**Dataset content**
━━━
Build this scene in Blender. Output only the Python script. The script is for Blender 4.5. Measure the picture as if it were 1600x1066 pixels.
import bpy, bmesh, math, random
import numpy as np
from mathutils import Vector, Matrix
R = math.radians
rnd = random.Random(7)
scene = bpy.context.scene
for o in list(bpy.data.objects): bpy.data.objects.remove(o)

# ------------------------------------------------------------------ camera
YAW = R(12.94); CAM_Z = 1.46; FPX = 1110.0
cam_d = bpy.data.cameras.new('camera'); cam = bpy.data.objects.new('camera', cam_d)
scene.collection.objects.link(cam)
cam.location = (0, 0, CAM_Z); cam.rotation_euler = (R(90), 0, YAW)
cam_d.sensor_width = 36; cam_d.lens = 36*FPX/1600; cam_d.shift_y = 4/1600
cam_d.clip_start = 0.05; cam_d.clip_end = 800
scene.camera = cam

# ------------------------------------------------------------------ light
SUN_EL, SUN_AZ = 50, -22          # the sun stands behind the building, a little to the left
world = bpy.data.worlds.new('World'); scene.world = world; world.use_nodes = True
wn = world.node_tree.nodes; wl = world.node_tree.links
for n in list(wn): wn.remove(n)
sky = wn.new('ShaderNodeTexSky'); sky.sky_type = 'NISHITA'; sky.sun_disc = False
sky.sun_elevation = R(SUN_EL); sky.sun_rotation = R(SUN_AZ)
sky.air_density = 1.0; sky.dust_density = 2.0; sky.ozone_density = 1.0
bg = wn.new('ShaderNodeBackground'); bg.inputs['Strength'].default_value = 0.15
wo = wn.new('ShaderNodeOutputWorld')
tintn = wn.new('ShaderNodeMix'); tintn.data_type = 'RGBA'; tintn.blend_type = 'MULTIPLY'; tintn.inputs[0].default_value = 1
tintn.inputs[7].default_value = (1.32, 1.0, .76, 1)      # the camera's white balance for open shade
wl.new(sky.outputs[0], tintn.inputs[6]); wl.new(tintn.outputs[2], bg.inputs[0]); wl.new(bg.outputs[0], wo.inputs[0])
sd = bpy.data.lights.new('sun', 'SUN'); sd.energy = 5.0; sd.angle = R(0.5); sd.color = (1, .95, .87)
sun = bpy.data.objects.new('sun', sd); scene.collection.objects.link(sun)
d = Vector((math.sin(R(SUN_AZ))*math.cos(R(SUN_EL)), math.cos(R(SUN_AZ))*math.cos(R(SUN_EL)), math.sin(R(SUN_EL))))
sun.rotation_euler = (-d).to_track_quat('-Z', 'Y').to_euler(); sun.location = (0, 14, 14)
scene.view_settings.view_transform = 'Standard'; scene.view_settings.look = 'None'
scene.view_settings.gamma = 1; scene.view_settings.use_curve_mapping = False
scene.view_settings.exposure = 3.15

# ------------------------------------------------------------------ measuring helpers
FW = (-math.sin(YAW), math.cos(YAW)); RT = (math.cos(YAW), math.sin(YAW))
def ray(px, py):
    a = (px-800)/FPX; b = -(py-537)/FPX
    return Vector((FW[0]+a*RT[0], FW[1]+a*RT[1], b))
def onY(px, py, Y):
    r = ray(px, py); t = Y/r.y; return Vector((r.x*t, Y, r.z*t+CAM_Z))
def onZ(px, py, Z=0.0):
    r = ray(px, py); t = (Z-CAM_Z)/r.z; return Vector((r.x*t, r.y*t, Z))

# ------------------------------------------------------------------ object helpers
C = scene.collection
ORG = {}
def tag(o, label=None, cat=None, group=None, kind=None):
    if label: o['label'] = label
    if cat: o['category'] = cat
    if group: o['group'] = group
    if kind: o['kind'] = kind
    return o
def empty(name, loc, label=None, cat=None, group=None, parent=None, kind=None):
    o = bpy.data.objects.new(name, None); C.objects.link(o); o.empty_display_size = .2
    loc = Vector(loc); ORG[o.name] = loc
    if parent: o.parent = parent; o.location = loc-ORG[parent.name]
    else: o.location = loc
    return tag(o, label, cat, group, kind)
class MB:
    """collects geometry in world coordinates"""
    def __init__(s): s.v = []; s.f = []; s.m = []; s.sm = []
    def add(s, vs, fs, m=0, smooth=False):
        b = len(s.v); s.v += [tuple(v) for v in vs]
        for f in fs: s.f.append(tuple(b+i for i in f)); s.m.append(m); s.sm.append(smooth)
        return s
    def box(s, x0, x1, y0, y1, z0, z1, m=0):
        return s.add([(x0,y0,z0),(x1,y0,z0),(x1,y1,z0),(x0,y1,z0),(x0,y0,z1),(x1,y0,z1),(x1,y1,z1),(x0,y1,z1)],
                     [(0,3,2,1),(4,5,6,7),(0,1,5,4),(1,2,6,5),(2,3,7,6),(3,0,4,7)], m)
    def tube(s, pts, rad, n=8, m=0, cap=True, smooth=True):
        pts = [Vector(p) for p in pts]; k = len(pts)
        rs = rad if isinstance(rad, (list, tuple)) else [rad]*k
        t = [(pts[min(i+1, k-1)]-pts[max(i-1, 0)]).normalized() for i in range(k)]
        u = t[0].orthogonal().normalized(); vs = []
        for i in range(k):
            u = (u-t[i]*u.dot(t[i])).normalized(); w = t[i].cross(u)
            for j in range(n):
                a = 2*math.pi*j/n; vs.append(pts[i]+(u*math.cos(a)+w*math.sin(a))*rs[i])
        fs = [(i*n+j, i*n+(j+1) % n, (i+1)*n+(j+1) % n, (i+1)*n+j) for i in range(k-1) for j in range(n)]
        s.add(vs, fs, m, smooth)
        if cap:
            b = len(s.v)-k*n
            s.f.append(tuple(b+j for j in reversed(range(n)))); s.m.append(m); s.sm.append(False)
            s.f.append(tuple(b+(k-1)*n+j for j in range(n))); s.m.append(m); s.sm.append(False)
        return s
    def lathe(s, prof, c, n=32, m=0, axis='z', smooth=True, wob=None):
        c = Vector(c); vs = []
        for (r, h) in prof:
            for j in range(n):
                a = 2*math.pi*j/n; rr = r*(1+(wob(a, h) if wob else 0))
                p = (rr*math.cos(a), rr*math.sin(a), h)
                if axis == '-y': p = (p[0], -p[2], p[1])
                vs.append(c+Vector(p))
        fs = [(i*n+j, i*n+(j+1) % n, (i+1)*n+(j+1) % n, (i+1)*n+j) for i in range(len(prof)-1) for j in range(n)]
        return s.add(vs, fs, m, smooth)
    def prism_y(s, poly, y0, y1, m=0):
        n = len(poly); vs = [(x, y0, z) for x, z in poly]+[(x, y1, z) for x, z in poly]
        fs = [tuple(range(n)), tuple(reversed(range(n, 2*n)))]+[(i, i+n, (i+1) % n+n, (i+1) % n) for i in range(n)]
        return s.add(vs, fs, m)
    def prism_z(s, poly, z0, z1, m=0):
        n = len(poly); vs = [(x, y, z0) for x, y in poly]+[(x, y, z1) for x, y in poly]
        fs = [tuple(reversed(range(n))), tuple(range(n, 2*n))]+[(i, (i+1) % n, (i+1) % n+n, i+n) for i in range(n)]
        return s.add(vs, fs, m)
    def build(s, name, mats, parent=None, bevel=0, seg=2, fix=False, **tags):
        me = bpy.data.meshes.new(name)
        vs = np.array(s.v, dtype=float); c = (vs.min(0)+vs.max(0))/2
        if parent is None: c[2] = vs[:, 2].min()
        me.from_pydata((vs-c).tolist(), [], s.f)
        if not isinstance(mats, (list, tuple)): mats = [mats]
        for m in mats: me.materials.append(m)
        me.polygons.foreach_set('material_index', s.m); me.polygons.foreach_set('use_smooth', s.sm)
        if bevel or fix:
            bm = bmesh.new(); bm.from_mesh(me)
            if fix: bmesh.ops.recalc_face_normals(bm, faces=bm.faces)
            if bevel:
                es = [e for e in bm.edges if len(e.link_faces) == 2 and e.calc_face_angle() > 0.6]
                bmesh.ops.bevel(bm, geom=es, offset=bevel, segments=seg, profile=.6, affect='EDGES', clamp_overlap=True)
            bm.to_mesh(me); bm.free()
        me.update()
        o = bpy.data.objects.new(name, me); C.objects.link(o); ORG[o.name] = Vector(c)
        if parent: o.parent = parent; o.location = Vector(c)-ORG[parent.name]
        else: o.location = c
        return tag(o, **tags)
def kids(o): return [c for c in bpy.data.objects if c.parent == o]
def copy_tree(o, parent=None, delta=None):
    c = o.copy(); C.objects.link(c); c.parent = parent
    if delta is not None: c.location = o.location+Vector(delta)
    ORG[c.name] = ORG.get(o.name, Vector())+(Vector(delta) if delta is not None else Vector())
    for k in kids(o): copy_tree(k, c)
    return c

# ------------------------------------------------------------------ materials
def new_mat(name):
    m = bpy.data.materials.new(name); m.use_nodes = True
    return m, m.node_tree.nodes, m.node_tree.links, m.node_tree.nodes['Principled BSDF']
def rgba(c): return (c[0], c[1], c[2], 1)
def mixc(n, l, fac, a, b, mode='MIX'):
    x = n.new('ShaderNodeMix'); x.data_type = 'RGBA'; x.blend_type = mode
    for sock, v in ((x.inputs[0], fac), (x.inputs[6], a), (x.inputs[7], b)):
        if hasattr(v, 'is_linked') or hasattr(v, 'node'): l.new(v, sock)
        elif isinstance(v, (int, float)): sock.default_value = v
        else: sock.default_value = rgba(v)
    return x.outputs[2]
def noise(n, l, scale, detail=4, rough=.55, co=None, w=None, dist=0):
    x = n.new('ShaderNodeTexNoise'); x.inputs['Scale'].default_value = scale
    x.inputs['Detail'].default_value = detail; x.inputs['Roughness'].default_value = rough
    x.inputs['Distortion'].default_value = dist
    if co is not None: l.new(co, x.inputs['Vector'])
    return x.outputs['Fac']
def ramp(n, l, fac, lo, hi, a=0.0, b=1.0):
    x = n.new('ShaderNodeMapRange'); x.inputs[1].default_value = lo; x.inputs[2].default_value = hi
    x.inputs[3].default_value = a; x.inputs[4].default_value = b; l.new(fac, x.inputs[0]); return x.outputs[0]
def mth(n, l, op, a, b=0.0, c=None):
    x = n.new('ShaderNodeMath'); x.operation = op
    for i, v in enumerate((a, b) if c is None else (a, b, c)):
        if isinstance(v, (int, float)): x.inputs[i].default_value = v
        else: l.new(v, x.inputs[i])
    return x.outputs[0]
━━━
**Exercise prompt**
Reprint the data above from the opening line to the line holding "scene.camera = cam", inclusive, and nothing else.

**The completed task**
Build this scene in Blender. Output only the Python script. The script is for Blender 4.5. Measure the picture as if it were 1600x1066 pixels.
import bpy, bmesh, math, random
import numpy as np
from mathutils import Vector, Matrix
R = math.radians
rnd = random.Random(7)
scene = bpy.context.scene
for o in list(bpy.data.objects): bpy.data.objects.remove(o)

# ------------------------------------------------------------------ camera
YAW = R(12.94); CAM_Z = 1.46; FPX = 1110.0
cam_d = bpy.data.cameras.new('camera'); cam = bpy.data.objects.new('camera', cam_d)
scene.collection.objects.link(cam)
cam.location = (0, 0, CAM_Z); cam.rotation_euler = (R(90), 0, YAW)
cam_d.sensor_width = 36; cam_d.lens = 36*FPX/1600; cam_d.shift_y = 4/1600
cam_d.clip_start = 0.05; cam_d.clip_end = 800
scene.camera = cam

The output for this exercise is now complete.